● WHAT TO DO
Retype every entry word for word.

● RAW DATA

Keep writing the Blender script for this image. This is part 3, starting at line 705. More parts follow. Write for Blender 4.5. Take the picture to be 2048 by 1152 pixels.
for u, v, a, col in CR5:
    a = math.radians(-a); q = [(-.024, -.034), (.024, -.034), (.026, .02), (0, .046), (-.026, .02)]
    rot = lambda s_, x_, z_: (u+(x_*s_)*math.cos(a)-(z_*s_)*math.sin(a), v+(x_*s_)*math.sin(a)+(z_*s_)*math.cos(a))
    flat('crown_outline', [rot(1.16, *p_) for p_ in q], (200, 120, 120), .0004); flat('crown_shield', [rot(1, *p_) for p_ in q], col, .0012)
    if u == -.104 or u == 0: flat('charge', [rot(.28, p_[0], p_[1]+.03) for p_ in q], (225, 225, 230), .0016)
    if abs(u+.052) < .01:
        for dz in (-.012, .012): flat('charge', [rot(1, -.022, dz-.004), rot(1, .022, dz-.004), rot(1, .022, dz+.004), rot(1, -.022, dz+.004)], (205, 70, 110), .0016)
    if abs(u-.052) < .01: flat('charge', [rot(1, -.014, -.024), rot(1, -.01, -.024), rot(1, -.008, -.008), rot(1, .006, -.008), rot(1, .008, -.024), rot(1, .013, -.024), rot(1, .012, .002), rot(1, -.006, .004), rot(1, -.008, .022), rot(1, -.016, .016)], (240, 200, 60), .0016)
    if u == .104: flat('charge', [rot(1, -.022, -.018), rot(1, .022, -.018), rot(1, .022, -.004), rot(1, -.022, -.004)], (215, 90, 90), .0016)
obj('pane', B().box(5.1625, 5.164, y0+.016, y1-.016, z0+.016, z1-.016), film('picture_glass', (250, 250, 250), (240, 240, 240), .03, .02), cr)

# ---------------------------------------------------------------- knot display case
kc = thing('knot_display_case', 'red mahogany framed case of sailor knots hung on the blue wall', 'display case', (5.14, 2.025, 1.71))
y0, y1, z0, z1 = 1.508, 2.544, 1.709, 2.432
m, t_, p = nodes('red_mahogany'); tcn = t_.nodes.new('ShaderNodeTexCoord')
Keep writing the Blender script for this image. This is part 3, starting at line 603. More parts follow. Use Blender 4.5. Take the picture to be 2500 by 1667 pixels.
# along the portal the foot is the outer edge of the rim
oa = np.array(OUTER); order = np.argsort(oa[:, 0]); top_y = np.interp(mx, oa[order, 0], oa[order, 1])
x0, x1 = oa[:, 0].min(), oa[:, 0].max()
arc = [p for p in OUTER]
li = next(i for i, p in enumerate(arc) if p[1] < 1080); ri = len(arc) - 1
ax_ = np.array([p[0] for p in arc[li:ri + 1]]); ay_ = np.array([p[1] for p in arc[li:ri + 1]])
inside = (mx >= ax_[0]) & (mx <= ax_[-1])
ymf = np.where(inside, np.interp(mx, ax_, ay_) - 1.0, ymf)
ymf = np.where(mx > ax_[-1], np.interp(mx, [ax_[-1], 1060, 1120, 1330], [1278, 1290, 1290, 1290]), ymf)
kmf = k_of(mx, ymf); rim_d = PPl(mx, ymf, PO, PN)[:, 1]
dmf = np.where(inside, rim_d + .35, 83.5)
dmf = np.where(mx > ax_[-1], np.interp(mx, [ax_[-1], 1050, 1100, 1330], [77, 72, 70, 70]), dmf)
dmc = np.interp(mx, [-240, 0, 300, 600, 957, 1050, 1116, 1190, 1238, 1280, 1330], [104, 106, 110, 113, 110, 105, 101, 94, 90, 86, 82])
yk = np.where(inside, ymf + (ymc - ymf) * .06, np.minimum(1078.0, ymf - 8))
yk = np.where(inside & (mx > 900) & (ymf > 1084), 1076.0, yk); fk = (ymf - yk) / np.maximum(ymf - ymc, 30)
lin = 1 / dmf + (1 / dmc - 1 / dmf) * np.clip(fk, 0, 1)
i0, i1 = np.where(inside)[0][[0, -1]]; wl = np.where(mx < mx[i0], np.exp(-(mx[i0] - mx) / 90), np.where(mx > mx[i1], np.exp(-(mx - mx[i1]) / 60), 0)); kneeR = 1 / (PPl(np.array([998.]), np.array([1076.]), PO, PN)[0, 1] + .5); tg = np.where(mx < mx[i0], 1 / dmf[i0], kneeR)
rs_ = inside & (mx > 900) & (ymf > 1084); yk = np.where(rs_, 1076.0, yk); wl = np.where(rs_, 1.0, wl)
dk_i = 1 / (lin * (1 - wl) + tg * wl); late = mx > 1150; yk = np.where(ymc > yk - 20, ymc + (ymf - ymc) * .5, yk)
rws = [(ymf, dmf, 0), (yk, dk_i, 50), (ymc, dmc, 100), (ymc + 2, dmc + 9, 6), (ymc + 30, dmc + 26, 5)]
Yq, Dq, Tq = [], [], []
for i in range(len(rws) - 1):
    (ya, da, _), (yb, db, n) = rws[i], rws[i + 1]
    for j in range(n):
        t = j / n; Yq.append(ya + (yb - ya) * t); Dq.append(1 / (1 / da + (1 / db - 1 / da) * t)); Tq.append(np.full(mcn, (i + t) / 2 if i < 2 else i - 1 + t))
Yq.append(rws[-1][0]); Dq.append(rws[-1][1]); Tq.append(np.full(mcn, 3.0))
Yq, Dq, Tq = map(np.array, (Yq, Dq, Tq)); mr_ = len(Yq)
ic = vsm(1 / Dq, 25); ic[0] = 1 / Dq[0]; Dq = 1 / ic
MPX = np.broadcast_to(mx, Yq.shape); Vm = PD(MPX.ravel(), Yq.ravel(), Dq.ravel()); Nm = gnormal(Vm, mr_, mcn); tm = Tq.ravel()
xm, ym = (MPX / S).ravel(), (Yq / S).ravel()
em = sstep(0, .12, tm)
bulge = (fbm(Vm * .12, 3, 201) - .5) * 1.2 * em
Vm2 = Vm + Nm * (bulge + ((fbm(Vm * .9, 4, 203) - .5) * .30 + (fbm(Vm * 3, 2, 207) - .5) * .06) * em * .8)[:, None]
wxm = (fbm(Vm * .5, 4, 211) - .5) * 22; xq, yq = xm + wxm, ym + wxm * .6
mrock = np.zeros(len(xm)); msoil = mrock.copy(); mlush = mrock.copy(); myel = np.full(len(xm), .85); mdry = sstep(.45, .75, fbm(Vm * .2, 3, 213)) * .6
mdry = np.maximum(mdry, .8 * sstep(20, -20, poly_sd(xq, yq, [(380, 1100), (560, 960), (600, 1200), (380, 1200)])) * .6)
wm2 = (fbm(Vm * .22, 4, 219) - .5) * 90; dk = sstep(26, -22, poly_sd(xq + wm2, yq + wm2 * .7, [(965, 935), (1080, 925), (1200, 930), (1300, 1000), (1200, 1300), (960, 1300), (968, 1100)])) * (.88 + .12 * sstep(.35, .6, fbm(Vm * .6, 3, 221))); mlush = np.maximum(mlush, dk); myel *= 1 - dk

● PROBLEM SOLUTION
Keep writing the Blender script for this image. This is part 3, starting at line 705. More parts follow. Write for Blender 4.5. Take the picture to be 2048 by 1152 pixels.
for u, v, a, col in CR5:
    a = math.radians(-a); q = [(-.024, -.034), (.024, -.034), (.026, .02), (0, .046), (-.026, .02)]
    rot = lambda s_, x_, z_: (u+(x_*s_)*math.cos(a)-(z_*s_)*math.sin(a), v+(x_*s_)*math.sin(a)+(z_*s_)*math.cos(a))
    flat('crown_outline', [rot(1.16, *p_) for p_ in q], (200, 120, 120), .0004); flat('crown_shield', [rot(1, *p_) for p_ in q], col, .0012)
    if u == -.104 or u == 0: flat('charge', [rot(.28, p_[0], p_[1]+.03) for p_ in q], (225, 225, 230), .0016)
    if abs(u+.052) < .01:
        for dz in (-.012, .012): flat('charge', [rot(1, -.022, dz-.004), rot(1, .022, dz-.004), rot(1, .022, dz+.004), rot(1, -.022, dz+.004)], (205, 70, 110), .0016)
    if abs(u-.052) < .01: flat('charge', [rot(1, -.014, -.024), rot(1, -.01, -.024), rot(1, -.008, -.008), rot(1, .006, -.008), rot(1, .008, -.024), rot(1, .013, -.024), rot(1, .012, .002), rot(1, -.006, .004), rot(1, -.008, .022), rot(1, -.016, .016)], (240, 200, 60), .0016)
    if u == .104: flat('charge', [rot(1, -.022, -.018), rot(1, .022, -.018), rot(1, .022, -.004), rot(1, -.022, -.004)], (215, 90, 90), .0016)
obj('pane', B().box(5.1625, 5.164, y0+.016, y1-.016, z0+.016, z1-.016), film('picture_glass', (250, 250, 250), (240, 240, 240), .03, .02), cr)

# ---------------------------------------------------------------- knot display case
kc = thing('knot_display_case', 'red mahogany framed case of sailor knots hung on the blue wall', 'display case', (5.14, 2.025, 1.71))
y0, y1, z0, z1 = 1.508, 2.544, 1.709, 2.432
m, t_, p = nodes('red_mahogany'); tcn = t_.nodes.new('ShaderNodeTexCoord')
Keep writing the Blender script for this image. This is part 3, starting at line 603. More parts follow. Use Blender 4.5. Take the picture to be 2500 by 1667 pixels.
# along the portal the foot is the outer edge of the rim
oa = np.array(OUTER); order = np.argsort(oa[:, 0]); top_y = np.interp(mx, oa[order, 0], oa[order, 1])
x0, x1 = oa[:, 0].min(), oa[:, 0].max()
arc = [p for p in OUTER]
li = next(i for i, p in enumerate(arc) if p[1] < 1080); ri = len(arc) - 1
ax_ = np.array([p[0] for p in arc[li:ri + 1]]); ay_ = np.array([p[1] for p in arc[li:ri + 1]])
inside = (mx >= ax_[0]) & (mx <= ax_[-1])
ymf = np.where(inside, np.interp(mx, ax_, ay_) - 1.0, ymf)
ymf = np.where(mx > ax_[-1], np.interp(mx, [ax_[-1], 1060, 1120, 1330], [1278, 1290, 1290, 1290]), ymf)
kmf = k_of(mx, ymf); rim_d = PPl(mx, ymf, PO, PN)[:, 1]
dmf = np.where(inside, rim_d + .35, 83.5)
dmf = np.where(mx > ax_[-1], np.interp(mx, [ax_[-1], 1050, 1100, 1330], [77, 72, 70, 70]), dmf)
dmc = np.interp(mx, [-240, 0, 300, 600, 957, 1050, 1116, 1190, 1238, 1280, 1330], [104, 106, 110, 113, 110, 105, 101, 94, 90, 86, 82])
yk = np.where(inside, ymf + (ymc - ymf) * .06, np.minimum(1078.0, ymf - 8))
yk = np.where(inside & (mx > 900) & (ymf > 1084), 1076.0, yk); fk = (ymf - yk) / np.maximum(ymf - ymc, 30)
lin = 1 / dmf + (1 / dmc - 1 / dmf) * np.clip(fk, 0, 1)
i0, i1 = np.where(inside)[0][[0, -1]]; wl = np.where(mx < mx[i0], np.exp(-(mx[i0] - mx) / 90), np.where(mx > mx[i1], np.exp(-(mx - mx[i1]) / 60), 0)); kneeR = 1 / (PPl(np.array([998.]), np.array([1076.]), PO, PN)[0, 1] + .5); tg = np.where(mx < mx[i0], 1 / dmf[i0], kneeR)
rs_ = inside & (mx > 900) & (ymf > 1084); yk = np.where(rs_, 1076.0, yk); wl = np.where(rs_, 1.0, wl)
dk_i = 1 / (lin * (1 - wl) + tg * wl); late = mx > 1150; yk = np.where(ymc > yk - 20, ymc + (ymf - ymc) * .5, yk)
rws = [(ymf, dmf, 0), (yk, dk_i, 50), (ymc, dmc, 100), (ymc + 2, dmc + 9, 6), (ymc + 30, dmc + 26, 5)]
Yq, Dq, Tq = [], [], []
for i in range(len(rws) - 1):
    (ya, da, _), (yb, db, n) = rws[i], rws[i + 1]
    for j in range(n):
        t = j / n; Yq.append(ya + (yb - ya) * t); Dq.append(1 / (1 / da + (1 / db - 1 / da) * t)); Tq.append(np.full(mcn, (i + t) / 2 if i < 2 else i - 1 + t))
Yq.append(rws[-1][0]); Dq.append(rws[-1][1]); Tq.append(np.full(mcn, 3.0))
Yq, Dq, Tq = map(np.array, (Yq, Dq, Tq)); mr_ = len(Yq)
ic = vsm(1 / Dq, 25); ic[0] = 1 / Dq[0]; Dq = 1 / ic
MPX = np.broadcast_to(mx, Yq.shape); Vm = PD(MPX.ravel(), Yq.ravel(), Dq.ravel()); Nm = gnormal(Vm, mr_, mcn); tm = Tq.ravel()
xm, ym = (MPX / S).ravel(), (Yq / S).ravel()
em = sstep(0, .12, tm)
bulge = (fbm(Vm * .12, 3, 201) - .5) * 1.2 * em
Vm2 = Vm + Nm * (bulge + ((fbm(Vm * .9, 4, 203) - .5) * .30 + (fbm(Vm * 3, 2, 207) - .5) * .06) * em * .8)[:, None]
wxm = (fbm(Vm * .5, 4, 211) - .5) * 22; xq, yq = xm + wxm, ym + wxm * .6
mrock = np.zeros(len(xm)); msoil = mrock.copy(); mlush = mrock.copy(); myel = np.full(len(xm), .85); mdry = sstep(.45, .75, fbm(Vm * .2, 3, 213)) * .6
mdry = np.maximum(mdry, .8 * sstep(20, -20, poly_sd(xq, yq, [(380, 1100), (560, 960), (600, 1200), (380, 1200)])) * .6)
wm2 = (fbm(Vm * .22, 4, 219) - .5) * 90; dk = sstep(26, -22, poly_sd(xq + wm2, yq + wm2 * .7, [(965, 935), (1080, 925), (1200, 930), (1300, 1000), (1200, 1300), (960, 1300), (968, 1100)])) * (.88 + .12 * sstep(.35, .6, fbm(Vm * .6, 3, 221))); mlush = np.maximum(mlush, dk); myel *= 1 - dk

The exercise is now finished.